友人たちと席についてノートをひろげると店長らしき男がやってきて、「お客サマ、当店でのお勉強はお断りしておりますので・・」と制してくるので、「は? 打ち合わせなんですけど・・」と云うと、「打ち合わせでもノートと筆記具の使用はご遠慮願ってをります」と抜かしやがるので、「いままでそんなこと云われたことなかったよ?」と申し述べると、かれは「ご協力お願いします」の一点張りで、一切妥協の余地なき姿勢を示すのであった。
バブル経済期のジョナサン某店でのことだ。
もちろんそんな狭い料簡の店舗が末永く客の愛顧をうけるはずはなく、当該店は何年のうちに撤退を余儀なくしていた。勿論おれはそのとき限りに利用するのをやめていた。

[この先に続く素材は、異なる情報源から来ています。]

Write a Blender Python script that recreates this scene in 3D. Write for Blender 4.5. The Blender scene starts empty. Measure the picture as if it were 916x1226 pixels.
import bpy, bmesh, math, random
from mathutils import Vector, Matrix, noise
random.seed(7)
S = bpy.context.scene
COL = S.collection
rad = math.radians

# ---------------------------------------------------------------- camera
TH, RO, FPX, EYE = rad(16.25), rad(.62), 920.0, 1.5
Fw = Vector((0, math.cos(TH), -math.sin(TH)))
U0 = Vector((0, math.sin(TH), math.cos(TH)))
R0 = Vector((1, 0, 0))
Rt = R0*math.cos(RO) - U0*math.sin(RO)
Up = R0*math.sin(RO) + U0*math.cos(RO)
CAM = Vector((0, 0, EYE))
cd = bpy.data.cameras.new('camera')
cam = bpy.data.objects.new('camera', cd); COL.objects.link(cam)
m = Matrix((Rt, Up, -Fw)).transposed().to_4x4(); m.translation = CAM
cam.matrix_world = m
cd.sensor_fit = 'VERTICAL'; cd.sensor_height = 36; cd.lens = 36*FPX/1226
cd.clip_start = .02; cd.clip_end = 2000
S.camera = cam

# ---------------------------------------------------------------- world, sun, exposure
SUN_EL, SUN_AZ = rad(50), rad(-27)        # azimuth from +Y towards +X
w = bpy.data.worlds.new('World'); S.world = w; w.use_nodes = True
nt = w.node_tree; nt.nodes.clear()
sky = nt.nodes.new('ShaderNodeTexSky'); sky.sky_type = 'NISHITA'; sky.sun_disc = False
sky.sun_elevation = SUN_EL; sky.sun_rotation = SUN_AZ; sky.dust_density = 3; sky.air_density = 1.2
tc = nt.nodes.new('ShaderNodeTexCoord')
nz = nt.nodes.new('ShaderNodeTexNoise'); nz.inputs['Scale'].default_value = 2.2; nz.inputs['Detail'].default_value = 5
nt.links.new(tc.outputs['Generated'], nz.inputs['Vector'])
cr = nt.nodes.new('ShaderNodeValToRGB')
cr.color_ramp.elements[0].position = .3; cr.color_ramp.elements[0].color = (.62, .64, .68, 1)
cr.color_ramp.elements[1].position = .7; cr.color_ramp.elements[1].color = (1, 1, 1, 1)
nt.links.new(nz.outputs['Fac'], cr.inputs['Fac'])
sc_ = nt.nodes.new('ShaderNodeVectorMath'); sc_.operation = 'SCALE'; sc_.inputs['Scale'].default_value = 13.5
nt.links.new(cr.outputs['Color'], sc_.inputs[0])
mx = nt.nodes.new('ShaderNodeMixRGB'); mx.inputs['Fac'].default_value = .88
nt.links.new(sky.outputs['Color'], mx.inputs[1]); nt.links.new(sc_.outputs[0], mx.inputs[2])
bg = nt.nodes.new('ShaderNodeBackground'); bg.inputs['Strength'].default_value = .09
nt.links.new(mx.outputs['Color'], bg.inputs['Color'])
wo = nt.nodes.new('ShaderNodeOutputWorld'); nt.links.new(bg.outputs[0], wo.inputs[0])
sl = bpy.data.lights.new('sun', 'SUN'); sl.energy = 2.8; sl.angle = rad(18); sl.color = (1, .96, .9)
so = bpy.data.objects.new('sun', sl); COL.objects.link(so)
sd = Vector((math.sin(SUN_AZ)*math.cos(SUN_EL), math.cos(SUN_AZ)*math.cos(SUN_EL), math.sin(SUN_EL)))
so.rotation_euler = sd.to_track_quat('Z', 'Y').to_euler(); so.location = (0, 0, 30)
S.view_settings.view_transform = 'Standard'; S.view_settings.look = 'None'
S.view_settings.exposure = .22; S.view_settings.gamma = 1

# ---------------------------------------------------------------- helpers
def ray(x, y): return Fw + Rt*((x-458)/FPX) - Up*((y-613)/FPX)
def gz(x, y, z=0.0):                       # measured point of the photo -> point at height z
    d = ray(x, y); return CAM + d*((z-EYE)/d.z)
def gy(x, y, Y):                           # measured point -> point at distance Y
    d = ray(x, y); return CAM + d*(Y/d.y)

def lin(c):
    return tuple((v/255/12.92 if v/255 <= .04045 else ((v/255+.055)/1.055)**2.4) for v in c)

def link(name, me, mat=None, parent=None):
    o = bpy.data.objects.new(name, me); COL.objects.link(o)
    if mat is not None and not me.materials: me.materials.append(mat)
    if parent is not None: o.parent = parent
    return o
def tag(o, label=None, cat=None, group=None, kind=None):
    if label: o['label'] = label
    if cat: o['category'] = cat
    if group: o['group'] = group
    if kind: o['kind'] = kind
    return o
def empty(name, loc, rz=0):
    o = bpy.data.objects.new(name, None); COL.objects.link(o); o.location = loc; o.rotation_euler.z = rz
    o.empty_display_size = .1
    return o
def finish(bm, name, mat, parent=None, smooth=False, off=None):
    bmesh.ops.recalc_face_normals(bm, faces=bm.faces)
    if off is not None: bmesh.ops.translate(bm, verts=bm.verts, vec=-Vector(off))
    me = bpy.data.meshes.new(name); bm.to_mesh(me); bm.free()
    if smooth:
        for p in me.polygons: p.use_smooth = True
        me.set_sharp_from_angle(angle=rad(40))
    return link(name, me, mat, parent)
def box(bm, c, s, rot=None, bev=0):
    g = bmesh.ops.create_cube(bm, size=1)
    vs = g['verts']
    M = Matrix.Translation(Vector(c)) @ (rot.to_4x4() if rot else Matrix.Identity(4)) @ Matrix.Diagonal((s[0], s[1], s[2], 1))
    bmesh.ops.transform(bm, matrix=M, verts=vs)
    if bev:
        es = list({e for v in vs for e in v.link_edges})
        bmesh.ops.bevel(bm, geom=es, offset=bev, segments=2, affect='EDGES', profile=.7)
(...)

「学生街でそんな方針を打ち出したらどうなるかなんて直ぐ分かりそうなものなのに」とは思ったが、あとになって、学生街のファミレスやファストフード店などにおいては、学生達の度を越した長っ尻に業を煮やしている店舗が少なくないことを知った次第でもあった。

他大学に籍を置く友人のひとりなんぞは「こないだ部の連中と昼から夜まで九時間ロイホに居てやったぜウヒヒ」などと、まるで勝鬨をあげるかのように自慢していたことがあり、それを聞かされた俺は、「あんな所に九時間も居るなんて・・・よくもまぁ飽きないもんだねぇ・・・」と心底あきれたもんだった。